FEATURED GUESTS
Mallory Noe-Payne is a radio journalist based in Richmond. She's covered policy and politics from the state capital for Virginia’s NPR stations since 2016. She was a 2020-2021 recipient of the Fulbright Young Journalist Award. She spent a year in Munich, Germany researching memory, justice, and how a society can collectively confront its sins, then creating the acclaimed podcast Memory Wars. Her Virginia-based coverage of home healthcare workers, voting rights, and Richmond’s Slave Trail have all won national news awards.
Susannah Nevison is the author of the poetry collections Lethal Theater (Ohio State University, 2019), winner of the Charles B. Wheeler Poetry Prize, and Teratology (Persea Books, 2015), winner of the 2014 Lexi Rudnitsky First Book Prize. With Molly McCully Brown, she is also the coauthor of the poetry collection In The Field Between Us (Persea Books, 2020), which was recently selected by the NEA as a 2025-2026 “Big Read” book. Her work has appeared in The Los Angeles Review of Books, Tin House, The New York Times, and elsewhere. She lives and writes in Virginia with her husband, daughter, and two dogs.
Tara Burke
Tara Shea Burke is a writer and artist from the Blue Ridge Mountains of Virginia. She teaches undergraduate writing and critical thinking at VCU, and poetic craft at the Visual Arts Center of Richmond. Her poetry and essays have recently been published in Screen Door Review, Shenandoah, Southern Humanities Review, Khôra, and several anthologies. She’s interested in art and craft that both bows to and blurs the lines between genre and discipline, memory and history, story, form and constraint, and how the body moves and makes.
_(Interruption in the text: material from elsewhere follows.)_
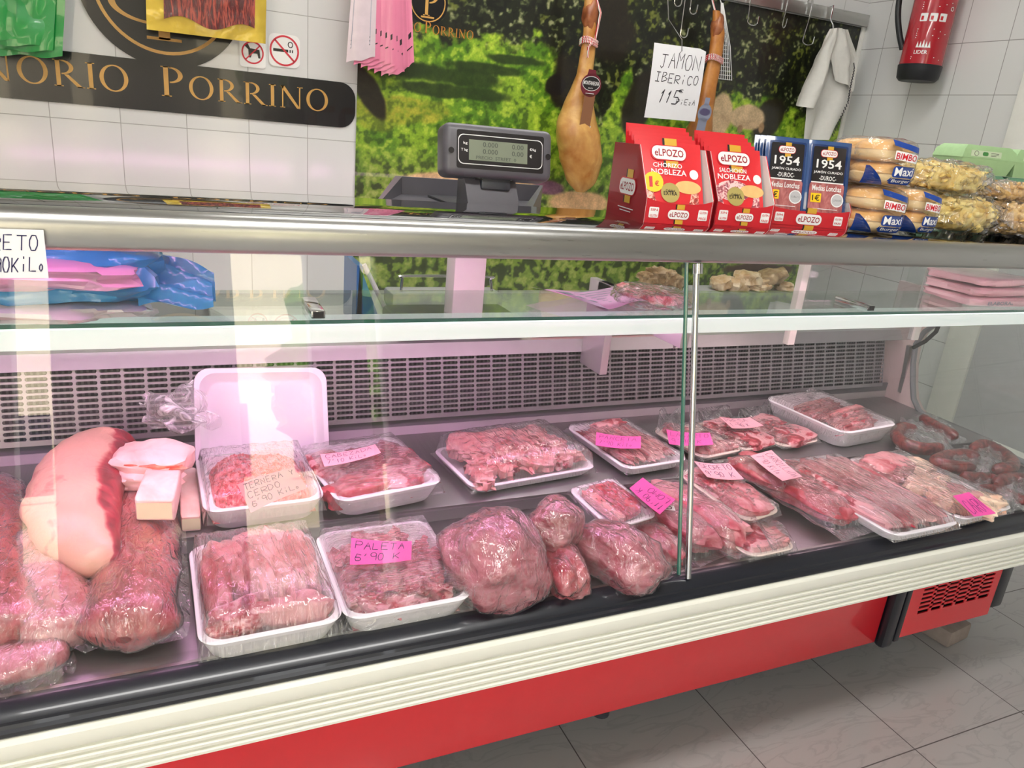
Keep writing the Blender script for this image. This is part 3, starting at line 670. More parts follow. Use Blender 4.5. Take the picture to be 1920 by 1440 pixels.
C = mixc(C, (112, 70, 96), blob(1030, 352, 28, 14, .4, .2, 45)*.9)
C = mixc(C, (64, 40, 26), blob(1425, 505, 60, 10, .4, .3, 46))
C = C*(.86+.28*fine[..., None])
Cl = np.clip(C/255, 0, 1); Cl = np.where(Cl <= .04045, Cl/12.92, ((Cl+.055)/1.055)**2.4)
me = bpy.data.meshes.new('mural_poster')
vv = np.stack([Xw, np.full_like(Xw, YB-.006), Zw], -1).reshape(-1, 3)
idx = np.arange(NX*NZ).reshape(NZ, NX); q = np.stack([idx[:-1, :-1], idx[:-1, 1:], idx[1:, 1:], idx[1:, :-1]], -1).reshape(-1, 4)
me.from_pydata(vv.tolist(), [], q.tolist())
ca = me.color_attributes.new('print', 'FLOAT_COLOR', 'POINT'); ca.data.foreach_set('color', np.concatenate([Cl, np.ones((NZ, NX, 1))], -1).reshape(-1).astype(np.float32))
mm, nt_, p_ = new_mat('printed_meadow'); an = N(nt_, 'Attribute'); an.attribute_name = 'print'
ns = N(nt_, 'TexVoronoi'); ns.inputs['Scale'].default_value = 130; tcn = N(nt_, 'TexCoord'); nt_.links.new(tcn.outputs['Object'], ns.inputs['Vector'])
rn = N(nt_, 'MapRange'); rn.inputs[1].default_value = 0; rn.inputs[2].default_value = .8; rn.inputs[3].default_value = 1.25; rn.inputs[4].default_value = .95; nt_.links.new(ns.outputs[0], rn.inputs[0])
ml = N(nt_, 'MixRGB', blend_type='MULTIPLY'); ml.inputs[0].default_value = 1; nt_.links.new(an.outputs[0], ml.inputs[1]); nt_.links.new(rn.outputs[0], ml.inputs[2])
nt_.links.new(ml.outputs[0], p_.inputs['Base Color']); p_.inputs['Roughness'].default_value = .35; p_.inputs['Coat Weight'].default_value = .2
me.materials.append(mm); mo = bpy.data.objects.new('mural_poster', me); COL.objects.link(mo)
tag(mo, 'large printed mural of a green pasture with oaks and grazing animals on the back wall', 'mural')
f = Flat(lambda u, v, l=0: Vector((u, YB-.0068-l, v)))
f.ell(.885, 1.735, .075, .075, BANNER); f.lay = 1; f.ring(.885, 1.735, .066, .066, .004, .004, GOLD); f.serif('P', .865, 1.69, .09, GOLD); f.rect(.86, 1.682, .91, 1.688, GOLD)
f.serif_word('NORIO PORRINO', .722, 1.632, .03, solid('orange_print', (196, 128, 50), .4), 1.3, .05)
f.build('mural_logo', mo, smooth=False)
# black banner with gold lettering
bz0, bz1 = 1.278, 1.432
sg = thing('shop_sign', 'long black wall sign with rounded end, round emblem and gold capital lettering', 'sign', (-.3, YB-.006, 1.28))
f = Flat(lambda u, v, l=0: Vector((u, YB-.005-l, v)))
n = 8; pts = [(-1.9, bz0), (.605, bz0)]
pts = [(-1.9, bz0)]+[(.605-.03+.055*math.sin(R(90*k/n)), bz0+.055-.055*math.cos(R(90*k/n))) for k in range(n+1)]+[(.605-.03+.055*math.cos(R(90*k/n)), bz1-.055+.055*math.sin(R(90*k/n))) for k in range(n+1)]+[(-1.9, bz1)]
f.poly(pts, BANNER); f.build('banner', sg, smooth=False)
f = Flat(lambda u, v, l=0: Vector((u, YB-.005-l, v))); f.lay = 1.5
f.ell(.01, 1.66, .245, .245, BANNER, 64); f.lay = 2.5
f.ring(.01, 1.66, .205, .205, .01, .01, GOLD, n=64); f.rect(-.01, 1.50, .024, 1.70, GOLD); f.rect(-.045, 1.497, .058, 1.506, GOLD)
f.ringv(-.02, 1.60, .13, .06, .02, .008, GOLD, 180, 330); f.ringv(.03, 1.68, .1, .1, .03, .01, GOLD, -90, 90)
f.build('emblem', sg, smooth=False)
for wd_, x_, k_ in (('NORIO', -.515, 1.0), ('PORRINO', -.014, 1.28)):
    f = Flat(lambda u, v, l=0: Vector((x_+(u-x_)*1.2, YB-.005-l, v))); f.lay = 2
    f.serif_word(wd_, x_, 1.328, .078 if k_ == 1.0 else .072, GOLD, k_, .045); f.build('lettering', sg, smooth=False)
# no dogs, no smoking
def wallflat(): return Flat(lambda u, v, l=0: Vector((u, YB-.004-l, v)))
SRED = solid('sign_red', (206, 44, 62), .4)
f = wallflat(); f.rrect(.278, 1.494, .084, .094, .01, PWHITE); f.lay = 1
f.poly([(.25, 1.515), (.262, 1.522), (.27, 1.507), (.30, 1.505), (.303, 1.478), (.296, 1.478), (.293, 1.492), (.276, 1.492), (.272, 1.478), (.265, 1.478), (.264, 1.503)], PBLACK)
f.lay = 2; f.ring(.278, 1.494, .036, .036, .005, .005, SRED); f.line([(.255, 1.471), (.302, 1.518)], .004, SRED)
tag(f.build('prohibition_sign', smooth=False), 'small round red no-dogs sign on the tiled wall', 'sign')
f = wallflat(); f.rrect(.382, 1.512, .104, .104, .02, PWHITE); f.lay = 1; f.rect(.345, 1.508, .395, 1.517, PBLACK); f.rect(.399, 1.508, .403, 1.517, PBLACK); f.rect(.407, 1.508, .411, 1.517, PBLACK)
f.ring(.402, 1.533, .009, .01, .003, .003, PBLACK); f.lay = 2; f.ring(.382, 1.512, .049, .049, .006, .006, SRED); f.line([(.35, 1.545), (.415, 1.48)], .006, SRED)
tag(f.build('prohibition_sign', smooth=False), 'larger round red no-smoking sign, right of the no-dogs sign', 'sign')

# hanging rail, hooks, hams
rz = 1.925
m = MB(); m.box((-.9, 2.862, rz), (2.99, 2.874, rz+.05), STEEL, .002)
for x in (-.85, .3, 1.5, 2.9): m.box((x-.01, 2.874, rz+.01), (x+.01, YB, rz+.04), STEEL)
tag(m.build('wall_rail'), 'long flat steel rail fixed across the top of the mural', 'rail')
def s_hook(x, zb, label, tip=.035, y=2.852, sw=.0):
    m = MB(); zt = rz+.054; P = []
    for k in range(9): a = R(-10+200*k/8); P.append((x+sw*.2, y+.016-.016*math.cos(a)*-1, zt-.002+.014*math.sin(a)))
    P = [(x, 2.882, rz+.03), (x, 2.882, zt+.004), (x, 2.868, zt+.012), (x, 2.852, zt+.004), (x, y, rz), (x+sw, y-.004, zb+.03)]
    for k in range(8): a = R(180+180*k/7); P.append((x+sw+tip/2+tip/2*math.cos(a), y-.004-.006*k/7, zb+.012+.014*math.sin(a)))
    P.append((x+sw+tip, y-.012, zb+.035))
    m.tube(spline(P, 3), .0028, CHROME, 6); return tag(m.build('s_hook'), label, 'hook', 'steel S hooks on the wall rail')
HK = ((at(1405, 0, Y=2.86), 45, 'empty steel S hook on the rail, leftmost of the three right of the price sign'), (at(1475, 0, Y=2.86), 50, 'straight steel hook at the middle of the three empty hooks'),
      (at(1522, 0, Y=2.86), 85, 'long empty steel S hook next to the hanging white cloth'))
for i, (p, py, lb) in enumerate(HK): s_hook(p.x, at(1400+i*60, py, Y=2.85).z, lb, tip=(.05, .012, .055)[i], sw=-.008*i)
HY = 2.76
def Wy(px, py, Y=HY): return at(px, py, Y=Y)
ROPEM, rnt, rp = new_mat('red_white_twine'); rw_ = N(rnt, 'TexWave'); rw_.inputs['Scale'].default_value = 60; rc = N(rnt, 'ValToRGB'); rc.color_ramp.interpolation = 'CONSTANT'
rc.color_ramp.elements[0].color = (*rgb(200, 40, 50), 1); rc.color_ramp.elements[1].color = (.8, .78, .72, 1); rc.color_ramp.elements[1].position = .5
tcn = N(rnt, 'TexCoord'); rnt.links.new(tcn.outputs['Object'], rw_.inputs[0]); rnt.links.new(rw_.outputs[0], rc.inputs[0]); rnt.links.new(rc.outputs[0], rp.inputs['Base Color'])
HAMM = meat('cured_ham_skin', (176, 110, 44), (226, 180, 104), .5, 7, bump=.8, wrap=.35, contrast=.2, dark=(120, 66, 28))
HAMD = meat('cured_ham_dark', (160, 92, 34), (206, 140, 66), .5, 8, bump=.5, wrap=.3, contrast=.2, dark=(110, 60, 26))
HAMB = meat('cured_shank', (128, 66, 34), (176, 108, 62), .4, 10, bump=.6, wrap=.3, dark=(84, 40, 26))
def ham(name, label, pts, rad, mat, depth=.75, Y=HY):
    t = thing(name, label, 'ham', Wy(*pts[-1], Y=Y))
    P = [Wy(*p, Y=Y) for p in pts]; C_ = spline(P, 6); rr = np.interp(np.linspace(0, 1, len(C_)), np.linspace(0, 1, len(rad)), rad)
    m = MB(); vs = []; fs = []; n = 28
    for i, p in enumerate(C_):
        for k in range(n):
            a = 2*math.pi*k/n; nz = 1+.10*noise.noise(Vector((math.cos(a), math.sin(a), p.z*9)))+.05*noise.noise(Vector((math.cos(a)*3, math.sin(a)*3, p.z*25)))
            vs.append(p+Vector((math.cos(a)*rr[i]*nz, math.sin(a)*rr[i]*nz*depth, 0)))
    for i in range(len(C_)-1):
        for k in range(n): fs.append([i*n+k, (i+1)*n+k, (i+1)*n+(k+1) % n, i*n+(k+1) % n])
    fs.append(list(range(n))); fs.append([(len(C_)-1)*n+k for k in range(n)][::-1])
    m.add(vs, fs, mat); m.build('ham_body', t)
    return t
h1 = ham('cured_ham', 'whole cured ham with maroon oval label hanging by its hoof on striped twine', ((1103, -70), (1106, 30), (1104, 80), (1096, 140), (1085, 195), (1084, 250), (1090, 300), (1090, 340), (1088, 360)), (.012, .026, .028, .032, .062, .092, .092, .062, .018), HAMM)
m = MB(); c = Wy(1106, 30); superell(m, Matrix.Translation(c), .03, .028, .06, HAMB, amp=.08, seed=3); m.build('shank_end', h1)
m = MB(); c = Wy(1104, 78)
for k in range(3): m.tube([c+Vector((.034*math.cos(a), .03*math.sin(a), .008*k-.01+.006*math.sin(a*2))) for a in np.linspace(0, 6.28, 18)], .0045, ROPEM, 6)
m.tube([c+Vector((.0, -.033, 0)), c+Vector((-.02, -.038, -.025)), c+Vector((-.016, -.036, -.06))], .004, ROPEM, 6)
m.build('twine', h1); m = MB(); m.tube([c+Vector((.015, -.02, 0)), c+Vector((.02, -.03, .1)), Vector((c.x+.01, 2.84, rz-.01))], .0045, ROPEM, 6)
m.build('twine', h1)
MAR = solid('maroon_label', (112, 28, 44), .35, coat=.3)
p0 = Wy(1108, 160, HY-.075)
f = Flat(planar(frame(p0, (1, .0, .0), (-.1, -.12, 1))))
f.poly([(-.028, 0), (-.02, .055), (.01, .055), (.03, 0)], MAR); f.ell(0, 0, .044, .042, MAR); f.rect(-.02, -.15, .026, -.03, solid('label_brown', (142, 96, 66), .5)); f.rect(-.022, -.165, .03, -.146, PWHITE)
for k in range(9): f.rect(-.015+k*.0045, -.1635, -.0133+k*.0045, -.148, PBLACK)
f.lay = 1; f.ell(0, .006, .038, .026, PBLACK, 32); f.lay = 2; f.ring(0, .006, .038, .026, .0018, .0018, PWHITE); f.text('MONTANEGRA', 0, .008, .066, .014, PWHITE); f.text('BELLOTA', 0, -.01, .02, .004, PWHITE); f.rect(-.018, -.03, .018, -.028, PWHITE)
f.build('label', h1, smooth=False)
h2 = ham('cured_ham', 'slimmer amber cured ham with silver label hanging behind the handwritten sign', ((1343, 20), (1346, 60), (1340, 110), (1330, 160), (1318, 215), (1308, 262), (1300, 300), (1296, 330)), (.016, .03, .032, .034, .045, .07, .075, .03), HAMD, Y=HY+.03)
m = MB(); c = at(1345, 50, Y=HY+.03); superell(m, Matrix.Translation(c), .028, .026, .05, HAMB, amp=.1, seed=5); m.build('shank_end', h2)
m = MB(); c = at(1338, 115, Y=HY+.03)
for k in range(3): m.tube([c+Vector((.038*math.cos(a), .034*math.sin(a), .008*k+.006*math.sin(a*2))) for a in np.linspace(0, 6.28, 18)], .0045, ROPEM, 6)
m.build('twine', h2); m = MB(); c2 = at(1343, 30, Y=HY+.03); m.tube([c2, Vector((c2.x, 2.84, rz-.01))], .004, ROPEM, 6); m.build('twine', h2)
f = Flat(planar(frame(at(1321, 212, Y=HY-.06), (1, 0, 0), (0, -.1, 1)))); sil = solid('silver_label', (176, 182, 206), .18, metal=.7); f.ell(0, 0, .034, .036, sil); f.rect(-.024, -.08, .02, -.02, sil); f.rect(-.012, .03, .012, .06, sil); f.lay = 1; f.ell(0, .004, .026, .014, solid('label_slate', (90, 84, 120), .3)); f.build('label', h2, smooth=False)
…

Michael Paul Williams is a journalist and a regular columnist at the Richmond Times-Dispatch. Williams joined the Times-Dispatch in 1982 and became a columnist for the paper in 1992, becoming the first African American to hold this position. In 2021 Williams won a Pulitzer prize for his commentary pieces published in the Richmond Times-Dispatch.
Laurie Gwen Shapiro’s story of Amelia Earhart's marriage, The Aviator and The Showman: Amelia Earhart, George Putnam, and the Marriage that Made an American Icon, will be published Summer 2025 by Viking. She is a documentary director who has received an Independent Spirit Award for directing, and an Emmy nomination, She is an Adjunct Professor of journalism at NYU for their graduate program, and the 2022 winner of the Silurian Press‘s People Profile award for her New York Times profile on living WW2 pilot Si Spiegel.
Kalela Williams is an author, a proud auntie, a cat mama, and history enthusiast. She is the director of Virginia Humanities' Virginia Center for the Book, and she has held leadership positions at Mighty Writers, a Philadelphia youth organization; the Free Library of Philadelphia and Furious Flower Poetry Center at James Madison University. Kalela's writing has appeared in numerous literary magazines, and her historical interpretation and writing have been commissioned by historic sites and archives, as well as artistic and cultural organizations. Kalela grew up in Atlanta, but now she calls Staunton, Virginia home, where she works with her partner's organization, The Off Center, and shepherds their three cats. Tangleroot is her debut novel.
Davey White is a writer and theater maker whose most recent credits include The Ramayana, which was performed in both Yogyakarta, Indonesia and Philadelphia, Pennsylvania with Ego Po Classic Theater, Paper Moon Puppet Theater, and Kalanari Theater Movement; as well as his original play Gintry with Troy Foundry Theater and Die-Cast Theater in Troy, New York. Closer to home, he has recently directed and performed in original puppetry-based works such as Sir Gawain and the Green Knight for Staunton, Virginia's Mischief & Magic Festival, and The Murders in the Rue Morgue. He is the founder and director of a theatrical and literary organization,The Off Center.